Apparently, the unknown reviewers are instructed to scour the book page by page looking for any mention of the taboo content.   For example, the analysis of Slaughterhouse Five, which resulted in being banned from the classroom and put under severe restrictions in the library (only parents may check the book out), contained a list of “Profanity/Crude Language.”

The list included “bitchy,” “cleavage,” “penis,” “wet dream,” “wang,” “bag,” “balls,” and “bastard,” along with the more usual suspects.  The review noted that the word “fuck” appeared 15 times, sometimes twice on one page, but many of the words on the list were used only once.  Objectionable phrases included “He had a prophylactic kit containing two tough condoms,” and “pencil drawing of a woman’s breasts.”  The review of another banned book, Twenty Boy Summer by Sarah Ockler, contained two and a half pages of “objectionable” phrases.

Imagine reading a book highlighting only “objectionable” material!  You’d miss the forest for the trees, and indeed that’s exactly what happened in these reviews.  The Republic School Board is apparently less interested in giving students a sound education than shielding them from content some dislike.  If these “standards” were applied generally, they’d eliminate literary classics by Nobel and Pulitzer Prize winning authors like William Faulkner, Toni Morrison, Tony Kushner and John Updike.

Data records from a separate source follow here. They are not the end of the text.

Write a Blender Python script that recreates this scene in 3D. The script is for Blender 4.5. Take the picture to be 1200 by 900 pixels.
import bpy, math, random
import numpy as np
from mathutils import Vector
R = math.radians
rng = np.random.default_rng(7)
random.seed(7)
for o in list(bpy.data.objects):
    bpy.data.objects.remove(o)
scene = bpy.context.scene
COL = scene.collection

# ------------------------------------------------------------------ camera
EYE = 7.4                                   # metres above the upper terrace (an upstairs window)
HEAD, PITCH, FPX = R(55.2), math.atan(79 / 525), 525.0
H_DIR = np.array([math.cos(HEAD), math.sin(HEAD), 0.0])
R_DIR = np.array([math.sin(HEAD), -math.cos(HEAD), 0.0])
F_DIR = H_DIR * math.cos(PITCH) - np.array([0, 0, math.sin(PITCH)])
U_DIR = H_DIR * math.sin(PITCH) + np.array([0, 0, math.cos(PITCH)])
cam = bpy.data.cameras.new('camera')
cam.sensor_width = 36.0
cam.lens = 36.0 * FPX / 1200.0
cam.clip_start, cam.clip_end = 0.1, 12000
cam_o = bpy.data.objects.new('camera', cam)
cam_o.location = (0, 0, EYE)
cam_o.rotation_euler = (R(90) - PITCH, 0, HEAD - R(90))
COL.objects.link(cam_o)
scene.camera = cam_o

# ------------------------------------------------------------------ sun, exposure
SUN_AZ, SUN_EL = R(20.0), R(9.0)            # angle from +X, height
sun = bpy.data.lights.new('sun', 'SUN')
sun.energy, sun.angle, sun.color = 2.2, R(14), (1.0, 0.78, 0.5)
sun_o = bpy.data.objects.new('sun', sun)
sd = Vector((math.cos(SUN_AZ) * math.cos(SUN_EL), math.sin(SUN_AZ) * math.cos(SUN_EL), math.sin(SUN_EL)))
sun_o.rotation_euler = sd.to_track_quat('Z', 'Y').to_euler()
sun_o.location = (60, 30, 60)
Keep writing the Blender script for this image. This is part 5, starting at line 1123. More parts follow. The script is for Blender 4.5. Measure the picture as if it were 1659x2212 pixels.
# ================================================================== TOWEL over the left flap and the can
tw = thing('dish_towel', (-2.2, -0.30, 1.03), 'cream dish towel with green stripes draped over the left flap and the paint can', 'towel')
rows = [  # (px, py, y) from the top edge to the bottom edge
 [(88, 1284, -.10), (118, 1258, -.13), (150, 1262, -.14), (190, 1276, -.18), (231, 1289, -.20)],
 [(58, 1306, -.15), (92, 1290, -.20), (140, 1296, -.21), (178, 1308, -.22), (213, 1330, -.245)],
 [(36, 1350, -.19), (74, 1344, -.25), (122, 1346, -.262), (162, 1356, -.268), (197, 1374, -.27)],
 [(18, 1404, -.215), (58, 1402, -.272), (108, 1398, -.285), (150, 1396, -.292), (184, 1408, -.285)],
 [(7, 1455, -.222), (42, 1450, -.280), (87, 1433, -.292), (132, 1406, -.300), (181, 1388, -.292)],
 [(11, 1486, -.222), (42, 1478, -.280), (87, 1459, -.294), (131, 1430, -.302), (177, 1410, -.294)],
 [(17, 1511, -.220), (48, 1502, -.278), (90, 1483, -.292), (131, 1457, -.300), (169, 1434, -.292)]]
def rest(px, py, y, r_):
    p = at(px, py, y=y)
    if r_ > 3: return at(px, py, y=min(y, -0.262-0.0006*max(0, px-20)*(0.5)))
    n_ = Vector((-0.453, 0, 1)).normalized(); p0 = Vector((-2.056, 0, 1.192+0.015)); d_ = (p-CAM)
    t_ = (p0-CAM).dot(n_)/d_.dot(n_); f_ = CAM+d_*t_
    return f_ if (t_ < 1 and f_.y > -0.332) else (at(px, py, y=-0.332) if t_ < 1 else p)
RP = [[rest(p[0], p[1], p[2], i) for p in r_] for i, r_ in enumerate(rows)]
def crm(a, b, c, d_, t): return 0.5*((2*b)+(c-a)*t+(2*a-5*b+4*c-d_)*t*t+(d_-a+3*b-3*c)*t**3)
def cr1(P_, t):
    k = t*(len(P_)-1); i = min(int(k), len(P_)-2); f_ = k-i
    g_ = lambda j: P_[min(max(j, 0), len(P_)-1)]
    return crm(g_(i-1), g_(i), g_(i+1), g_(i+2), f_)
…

Deciding what books students should read in school is not like deciding what movie to see or what video game to buy.  Books in school should be selected for their educational and literary value – and not for their absence of certain words or ideas.

Sadly, Republic is following a trend promoted by amateur book rating sites like factsonfiction.com and commonsensemedia.org (see CN 113).  These sites play to parental anxieties by flagging and in some cases focusing disproportionately on content that someone might consider “inappropriate”.  They may be well-intentioned but the result is that they discourage reading and they encourage a dumbed-down approach to literature.  If Republic is any indication, they’re succeeding.